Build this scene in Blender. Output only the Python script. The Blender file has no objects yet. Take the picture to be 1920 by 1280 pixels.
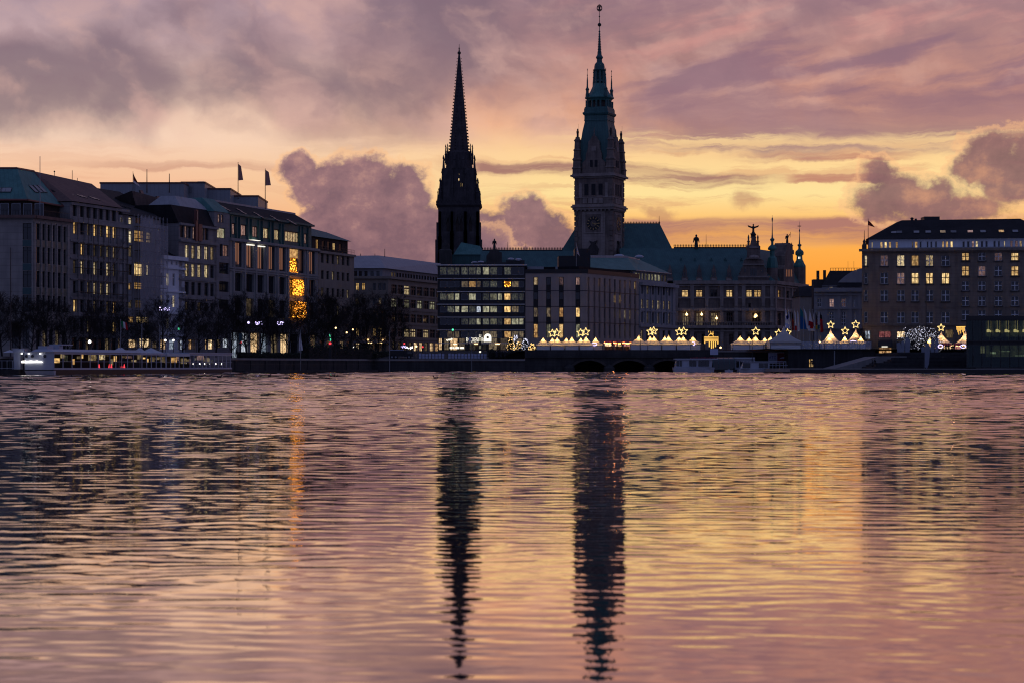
import bpy, math, random
import numpy as np
from mathutils import Vector, Matrix
random.seed(7)
SC = bpy.context.scene
COL = SC.collection
R = math.radians
# ---------------------------------------------------------------- camera
F, YH, CH = 3970.0, 685.0, 1.3          # focal length in photo pixels, horizon row, camera height over the water
cam = bpy.data.cameras.new('camera')
cam.sensor_width = 36.0
cam.lens = F / 1920 * 36.0
cam.shift_y = (YH - 640) / 1920
cam.clip_start, cam.clip_end = 0.5, 8000
cam.dof.use_dof = True
cam.dof.focus_distance = 440
cam.dof.aperture_fstop = 4.5
cam_o = bpy.data.objects.new('camera', cam)
cam_o.location = (0, 0, CH)
cam_o.rotation_euler = (R(90), 0, 0)
COL.objects.link(cam_o)
SC.camera = cam_o
SC.view_settings.view_transform = 'Standard'
SC.view_settings.look = 'None'
SC.view_settings.exposure = 0.0
SC.view_settings.gamma = 1.0
try:
    SC.cycles.max_bounces = 6
    SC.cycles.transparent_max_bounces = 12
    SC.cycles.use_light_tree = True
    SC.cycles.sample_clamp_indirect = 4
    SC.cycles.filter_width = 1.15
except Exception:
    pass

def lin(r, g, b):
    f = lambda c: (c / 12.92 if c <= 0.04045 else ((c + 0.055) / 1.055) ** 2.4)
    return (f(r / 255), f(g / 255), f(b / 255), 1.0)

# ---------------------------------------------------------------- a small language for node trees
class E:
    """an output socket with arithmetic"""
    nt = None
    def __init__(s, sock): s.s = sock
    @staticmethod
    def put(node, i, v):
        if isinstance(v, E): E.nt.links.new(v.s, node.inputs[i])
        else: node.inputs[i].default_value = v
    @staticmethod
    def op(kind, *a, clamp=False):
        n = E.nt.nodes.new('ShaderNodeMath'); n.operation = kind; n.use_clamp = clamp
        for i, v in enumerate(a): E.put(n, i, v)
        return E(n.outputs[0])
    def __add__(s, o): return E.op('ADD', s, o)
    __radd__ = __add__
    def __sub__(s, o): return E.op('SUBTRACT', s, o)
    def __rsub__(s, o): return E.op('SUBTRACT', o, s)
    def __mul__(s, o): return E.op('MULTIPLY', s, o)
    __rmul__ = __mul__
    def __truediv__(s, o): return E.op('DIVIDE', s, o)
def e_max(a, b): return E.op('MAXIMUM', a, b)
def e_min(a, b): return E.op('MINIMUM', a, b)
def e_sm(a, b, x):
    n = E.nt.nodes.new('ShaderNodeMapRange'); n.interpolation_type = 'SMOOTHSTEP'
    E.put(n, 0, x); E.put(n, 1, a); E.put(n, 2, b)
    return E(n.outputs[0])
def e_win(a, b, c, d, x): return e_sm(a, b, x) * (1.0 - e_sm(c, d, x))
def e_xyz(x, y, z=0.0):
    n = E.nt.nodes.new('ShaderNodeCombineXYZ')
    for i, v in enumerate((x, y, z)): E.put(n, i, v)
    return E(n.outputs[0])
def e_sep(v):
    n = E.nt.nodes.new('ShaderNodeSeparateXYZ'); E.put(n, 0, v)
    return [E(o) for o in n.outputs]
def e_noise(vec, scale, detail=4.0, rough=0.5, dist=0.0, color=False):
    n = E.nt.nodes.new('ShaderNodeTexNoise'); n.noise_dimensions = '3D'
    E.put(n, 'Vector', vec)
    n.inputs['Scale'].default_value = scale; n.inputs['Detail'].default_value = detail
    n.inputs['Roughness'].default_value = rough; n.inputs['Distortion'].default_value = dist
    return E(n.outputs['Color' if color else 'Fac'])
def e_mix(f, a, b, mode='MIX'):
    n = E.nt.nodes.new('ShaderNodeMix'); n.data_type = 'RGBA'; n.blend_type = mode
    E.put(n, 0, f); E.put(n, 6, a); E.put(n, 7, b)
    return E(n.outputs[2])
def e_ramp(x, stops):
    n = E.nt.nodes.new('ShaderNodeValToRGB'); E.put(n, 0, x)
    el = n.color_ramp.elements
    while len(el) < len(stops): el.new(0.5)
    for k, (p, c) in enumerate(stops): el[k].position = p; el[k].color = c
    return E(n.outputs[0])
def e_ell(u, v, cx, cy, rx, ry):
    """1 in the middle of an ellipse on the sky, 0 on its edge, negative outside (cx, cy in photo pixels, radii too)"""
    cu = math.atan((cx - 960) / F) * 3.97 + 0.96; cv = (YH - cy) / 1000
    a = (u - cu) / (rx / 1000); b = (v - cv) / (ry / 1000)
    return 1.0 - E.op('SQRT', a * a + b * b)
def e_gau(u, v, cx, cy, rx, ry): return e_sm(-0.6, 0.75, e_ell(u, v, cx, cy, rx, ry))

# ---------------------------------------------------------------- the dusk sky
world = bpy.data.worlds.new('World'); SC.world = world; world.use_nodes = True
nt = world.node_tree; nt.nodes.clear(); E.nt = nt
tcn = nt.nodes.new('ShaderNodeTexCoord')
dx, dy, dz = e_sep(E(tcn.outputs['Generated']))
hyp = e_max(E.op('SQRT', dx * dx + dy * dy), 0.05)
u = E.op('ARCTAN2', dx, dy) * 3.97 + 0.96
v = e_min(e_max(dz / hyp, -0.2) * 3.97, 8.0)
wn = e_noise(e_xyz(u, v, 3.1), 7.0, 6.0, 0.6, color=True)
wx, wy, wz = e_sep(wn)
wx, wy = wx - 0.5, wy - 0.5
vs = 1.0 / 1.6
rampR = e_ramp(v * vs, [(p * vs, lin(*c)) for p, c in (
    (0, (250, 132, 40)), (.10, (252, 150, 52)), (.17, (255, 164, 62)), (.25, (255, 182, 88)), (.32, (255, 226, 156)), (.395, (255, 212, 150)),
    (.45, (240, 176, 136)), (.50, (212, 152, 130)), (.60, (184, 137, 132)), (.68, (166, 128, 134)), (.85, (156, 122, 130)), (1.1, (136, 110, 128)), (1.6, (88, 84, 112)))])
rampL = e_ramp(v * vs, [(p * vs, lin(*c)) for p, c in (
    (0, (228, 140, 88)), (.18, (238, 160, 112)), (.28, (244, 182, 140)), (.36, (246, 198, 162)), (.42, (248, 212, 186)), (.50, (226, 192, 174)),
    (.60, (196, 166, 168)), (.68, (176, 150, 160)), (.85, (152, 128, 142)), (1.1, (124, 110, 130)), (1.6, (86, 84, 112)))])
col = e_mix(e_sm(0.25, 1.25, u + wx * 0.5), rampL, rampR)
# smoky dark veil, mostly upper left, torn by two noises
uu, vv2 = u + wx * .11, v + wy * .07
nA = e_noise(e_xyz(uu, vv2 * 1.25 + uu * 0.35, 1.7), 3.3, 6.0, 0.50)
gA = (e_gau(u, v, 180, 175, 170, 110) * .34 + e_gau(u, v, 610, 165, 200, 110) * .22 + e_gau(u, v, 30, 175, 90, 100) * .18 + e_gau(u, v, 860, 40, 240, 80) * .14
      + e_gau(u, v, 420, 40, 280, 60) * .10 + e_gau(u, v, 235, 240, 60, 45) * .26 - e_gau(u, v, 60, 45, 120, 60) * .16 - e_gau(u, v, 330, 245, 130, 30) * .14 - e_gau(u, v, 340, 90, 80, 50) * .10)
mA = e_sm(.43, .74, nA + gA * 0.95) * e_sm(.37, .50, v + wy * .16) * (1.0 - e_sm(1.0, 1.5, u) * 0.6)
mA = e_max(mA, e_sm(.70, 1.3, v) * e_sm(.40, .64, nA))
col = e_mix(mA * 0.78, col, lin(118, 99, 114))
# lighter torn patches
nA2 = e_noise(e_xyz(uu * 1.2, vv2 * 1.7 + uu * 0.5, 9.2), 4.2, 5.0, 0.50)
col = e_mix(e_sm(.47, .66, nA2) * e_win(.38, .46, .7, 1.2, v) * 0.52, col, lin(222, 178, 166))
# long slanted streaks upper right: pink and mauve
nB = e_noise(e_xyz(u * 0.9 + wx * .06, v * 4.6 - u * 0.85 + wy * .16, 4.4), 2.6, 7.0, 0.54)
mB = e_win(.44, .50, .75, 1.3, v) * e_sm(0.9, 1.3, u)
col = e_mix(e_sm(.49, .64, nB) * mB * 0.80, col, lin(140, 107, 124))
col = e_mix(e_sm(.49, .34, nB) * mB * 0.55, col, lin(220, 154, 144))
# fine mottling over the whole upper deck
nM = e_noise(e_xyz(uu, vv2 * 1.6, 12.0), 9.0, 5.0, 0.52)
mM = e_win(.40, .47, .8, 1.4, v)
col = e_mix(e_sm(.46, .70, nM) * mM * .30, col, lin(136, 108, 120))
col = e_mix(e_sm(.50, .30, nM) * mM * .24, col, lin(226, 180, 164))
# mauve shelf right of the tower
nC = e_noise(e_xyz(u * 0.9 + wx * .10, v * 5.0 + wy * .3, 6.6), 3.0, 8.0, 0.58)
nD = e_noise(e_xyz(u * 0.85 + wx * .06, v * 10.0 + wy * .45, 2.2), 3.2, 8.0, 0.62)
shelf = e_win(.385, .425, .47, .53, v + (nC - 0.5) * 0.17 - (u - 1.5) * 0.03 + wy * .05) * e_sm(1.04, 1.35, u + wx * .3)
col = e_mix(shelf * (0.55 + .6 * (nD - .2)), col, lin(144, 108, 121))
shelf2 = e_win(.40, .43, .44, .48, v + (nC - .5) * .14) * (1.0 - e_sm(.75, .95, u)) * e_sm(.45, .6, u)
col = e_mix(shelf2 * 0.3, col, lin(160, 124, 124))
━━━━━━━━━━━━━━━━
Your task is to restate word for word the lines from the top of the data to the line containing "return (f(r /", both ends included, with every picture left out.

(The reply):
Build this scene in Blender. Output only the Python script. The Blender file has no objects yet. Take the picture to be 1920 by 1280 pixels.
import bpy, math, random
import numpy as np
from mathutils import Vector, Matrix
random.seed(7)
SC = bpy.context.scene
COL = SC.collection
R = math.radians
# ---------------------------------------------------------------- camera
F, YH, CH = 3970.0, 685.0, 1.3          # focal length in photo pixels, horizon row, camera height over the water
cam = bpy.data.cameras.new('camera')
cam.sensor_width = 36.0
cam.lens = F / 1920 * 36.0
cam.shift_y = (YH - 640) / 1920
cam.clip_start, cam.clip_end = 0.5, 8000
cam.dof.use_dof = True
cam.dof.focus_distance = 440
cam.dof.aperture_fstop = 4.5
cam_o = bpy.data.objects.new('camera', cam)
cam_o.location = (0, 0, CH)
cam_o.rotation_euler = (R(90), 0, 0)
COL.objects.link(cam_o)
SC.camera = cam_o
SC.view_settings.view_transform = 'Standard'
SC.view_settings.look = 'None'
SC.view_settings.exposure = 0.0
SC.view_settings.gamma = 1.0
try:
    SC.cycles.max_bounces = 6
    SC.cycles.transparent_max_bounces = 12
    SC.cycles.use_light_tree = True
    SC.cycles.sample_clamp_indirect = 4
    SC.cycles.filter_width = 1.15
except Exception:
    pass

def lin(r, g, b):
    f = lambda c: (c / 12.92 if c <= 0.04045 else ((c + 0.055) / 1.055) ** 2.4)
    return (f(r / 255), f(g / 255), f(b / 255), 1.0)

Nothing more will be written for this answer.